15.(Where's)THE SILENT MAJORITY?
「僕も立つので皆さんも良かったら立ち上がりませんか?」「ここからは”ぶっちゃけタイム”で!」ぶっちゃけタイムの意味は正直よくわからなかったけれど、ギターを背負ってステージ上を歩くその姿だけでもキャパオーバーしそうになっていたら目の前にやってきた。近い近い…と声にならない声を両手で必死に喉の奥に押し込んでたらパチッと目が合って、ギターを掻き鳴らしながら口をガァッと開けてきた。ここで私の脳は1度煙を上げて完全にショートした。ありがとう、すいません、え?なんですか?客席に手拍子を煽って会場を1つの大きな塊にしてからその音の真ん中で身体全部使ってギターをかき鳴らす様がもう本当に最高に良くて前の椅子の背もたれを引きちぎりそうになった。

16.勿忘草
歌い方がとても優しくて。ふかふかのお布団とかほかほかのお味噌汁とか、お出汁みたいな。ふわっとしている中に強い愛が感じられた。高橋優ってこんな歌い方も出来るんだなぁ。

17.キセキ
明日とは「明るい日」と書く。明日が来る、今日になって、また明日が来る。それが繰り返されるということはすなわち平和であるということだ。そんな当たり前を失わないと理解出来ないなんて嫌だ。明日が来るという当たり前のような事が不確かな人が今この瞬間にもこの世界に沢山いる。そんな時代に生きる私たちの歌だ。明日って、希望だ。奇跡だ。

18.雪月風花
この曲は弾き語りでどんな風になるんだろうと思っていたのだけれど、想像以上に化けていた。あの疾走感はライブで腕を振り上げながら聴くしかない。まだまだ生まれたての赤ちゃん曲だから、お客さんのリアクションを探りつつ…みたいな雰囲気はあった。いい感じ!とにこにこしてた。高橋優らしい言葉と心地よいギターの音色でどんどん気持ちを上げられていった。〈今日を迎えられてよかったな〉

19.虹
上手袖で一人のスタッフさんがめちゃ沁みながら聴き入っているのが見えてそっちに気を取られた。そういう顔になっちゃうよね、わかる。”高橋優”というアーティストが持ってる強みを全部を見せ付けられるようなこの曲でいつも圧倒される。圧倒され過ぎて脳が処理しきれなくて少し笑いが込み上げてくるくらい。す、すげえ…となる。もう毎年熱闘甲子園のテーマソング「虹」にしちゃおうよ、ね? いいよいいよ。

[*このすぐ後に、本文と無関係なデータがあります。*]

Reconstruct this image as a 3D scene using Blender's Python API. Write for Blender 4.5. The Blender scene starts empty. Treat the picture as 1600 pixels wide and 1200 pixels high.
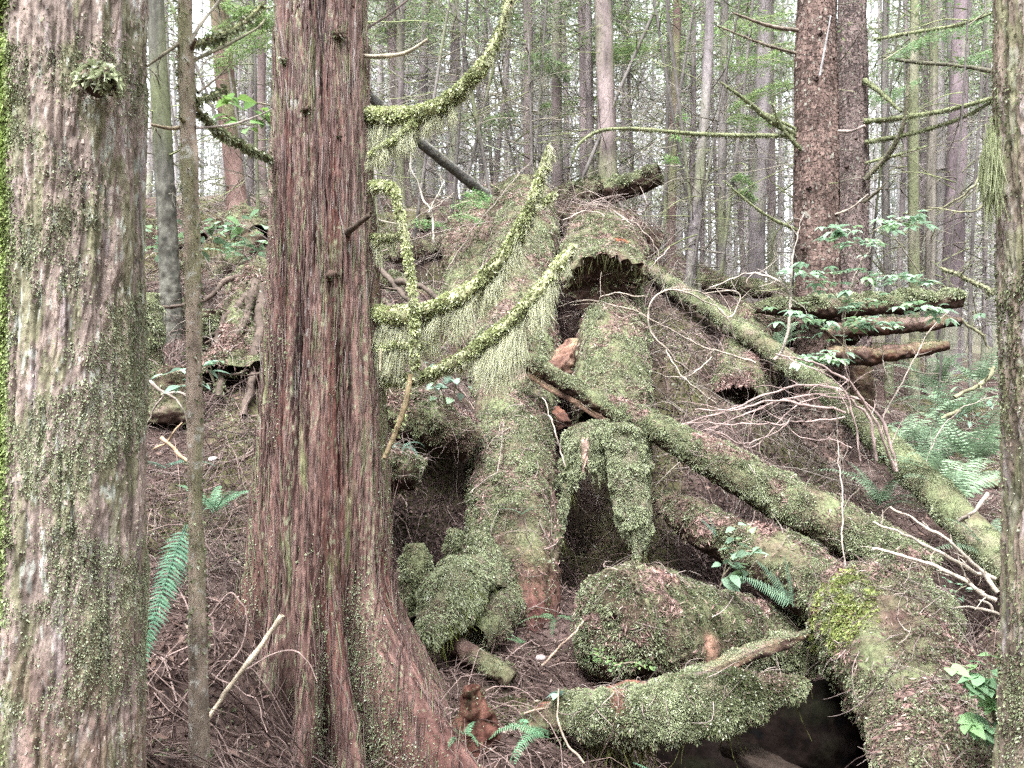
import bpy, math
import numpy as np
RS = np.random.RandomState(11)
W, H, F, CZ = 1600., 1200., 1200., 1.6
C = bpy.context.scene.collection
PI = math.pi

def P(px, py, d):
    """photo position (1600x1200) and distance along the view -> point in metres"""
    return np.array([(px - 800.) / F * d, d, CZ - (py - 600.) / F * d])
def A(*a): return np.array(a, dtype=float)
def nrm(v): return v / (np.linalg.norm(v, axis=-1, keepdims=True) + 1e-12)
def sst(x, a, b):
    t = np.clip((x - a) / (b - a), 0, 1); return t * t * (3 - 2 * t)
def mixc(a, b, t): return a + (b - a) * t[..., None]

# ------------------------------------------------------------------ noise
def _h(ix, iy, iz, s):
    n = (ix.astype(np.uint32) * np.uint32(374761393) + iy.astype(np.uint32) * np.uint32(668265263)
         + iz.astype(np.uint32) * np.uint32(2246822519) + np.uint32(s * 3266489917 & 0xffffffff))
    n = (n ^ (n >> np.uint32(13))) * np.uint32(1274126177)
    n = (n ^ (n >> np.uint32(16))) * np.uint32(2654435761)
    return ((n >> np.uint32(8)) & np.uint32(0xffff)).astype(np.float32) / 32767.5 - 1.0
def vn(p, s=0):
    p = np.asarray(p, dtype=np.float64)
    i = np.floor(p).astype(np.int64); f = p - i; f = f * f * (3 - 2 * f)
    x, y, z = i[..., 0], i[..., 1], i[..., 2]; fx, fy, fz = f[..., 0], f[..., 1], f[..., 2]
    def c(a, b, d): return _h((x + a) & 0xffffffff, (y + b) & 0xffffffff, (z + d) & 0xffffffff, s)
    x00 = c(0,0,0) * (1-fx) + c(1,0,0) * fx; x10 = c(0,1,0) * (1-fx) + c(1,1,0) * fx
    x01 = c(0,0,1) * (1-fx) + c(1,0,1) * fx; x11 = c(0,1,1) * (1-fx) + c(1,1,1) * fx
    return (x00 * (1-fy) + x10 * fy) * (1-fz) + (x01 * (1-fy) + x11 * fy) * fz
def fbm(p, s=0, o=4, g=0.5):
    p = np.asarray(p, dtype=float); r = 0; a = 1.0; t = 0
    for k in range(o):
        r = r + a * vn(p * 2.03 ** k + 17.3 * k, s + k); t += a; a *= g
    return r / t * 1.6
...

何度聴いても純粋に心が高まって新鮮に”好き”という感情が湧き上がる曲のひとつ。

20.明日はきっといい日になる
ソーーーーハッピー。みんなで「明日はきっといい日になる」「いい日になる」と何度も繰り返していく内に「あっ!待って、なんか本当に明日いい日になりそう!」と思えてくるから不思議だ。お客さんの歌声を聴きながら一人一人の顔を見回って丸くて大きい目をへの字にしながら嬉しそうに笑う一連の表情の移り変わりが愛おしくて、私は、きっとものすごく気持ち悪い笑顔でいたと思う。

21.(アンコ)プライド
ツアーTになって身体の厚みが感じられる高橋優になって戻ってきたアンコール一曲目がプライドだなんて、ちょっと待ってよ全然心の準備出来てないよ。じわりじわりと脳に熱が入ってくるような、曲の盛り上がり方が好きだ。そっと語りかけるようなAメロBメロと、サビで一気に開放されるあの感じがたまらなく好きだ。高橋優が過去の自身に当てて書いたみたいな歌詞が大好きだ。何度聴いても1番初めに聴いた時と同じくらいの衝撃を受ける。渾身の〈さぁ、始めよう〉で新生姜ホールが上下左右に少し伸びたかもしれない。

22.(アンコ)ピーナッツ
最後の曲です。みなさん今日はどうもありがとうございました、また会いましょう!高橋優でした!」リーマンズロックの〈生きていけ〉で終わるライブ大好き人間なので始まった瞬間は正直少しだけ寂しく感じたけれど「またこうして皆さんと会えた時を想像しながら作った曲です」と始まったピーナッツ、だいぶ良かった。すごく良かった。すいませんでした。最近ピーナッツ終わりにハマってると思ってたけど会えない期間を経てやっと会えたから、また会えますように。の気持ちが強いが故になんだと。誰よりも直接会うことに一途で真っ直ぐな人だから。高橋優にまた会える日まで頑張らなくちゃな~!と単純脳みそ人間はとってもとっても元気になった。来てください、ピーナッツも柿の種もあげますから。


【一顰一笑】 まさにその名の通りだった。曲ごとに人格が変わるような、ころころと変わる高橋優の表情を見るのが大好きなのでこのセトリを弾き語りという極限のシンプルさで見られたのは本当によかった。[シンガーソングライター高橋優]の原点と今を見たようなライブだった。中身はゴリラなので何度も座ってる椅子から転げ落ちそうになったし何度も座ってる椅子を破壊しそうになった。

ザワつく会場を飛び出して、ホッカホカの顔で見上げた高い冬空が澄んでいて星がキラキラしていて本当に綺麗だった。鼻の奥がツンとする寒さの中で身体と心は最高にポカポカしていた。普段は恥ずかしくて言えない「ありがとう」を高橋優の綺麗な旋毛目掛けて精一杯に声に出して飛ばしてみた。0.0003gくらいは届いたかな。ああ、なんだかよく分からないけど私、自分が思ってたよりも高橋優のことが好きみたいだ。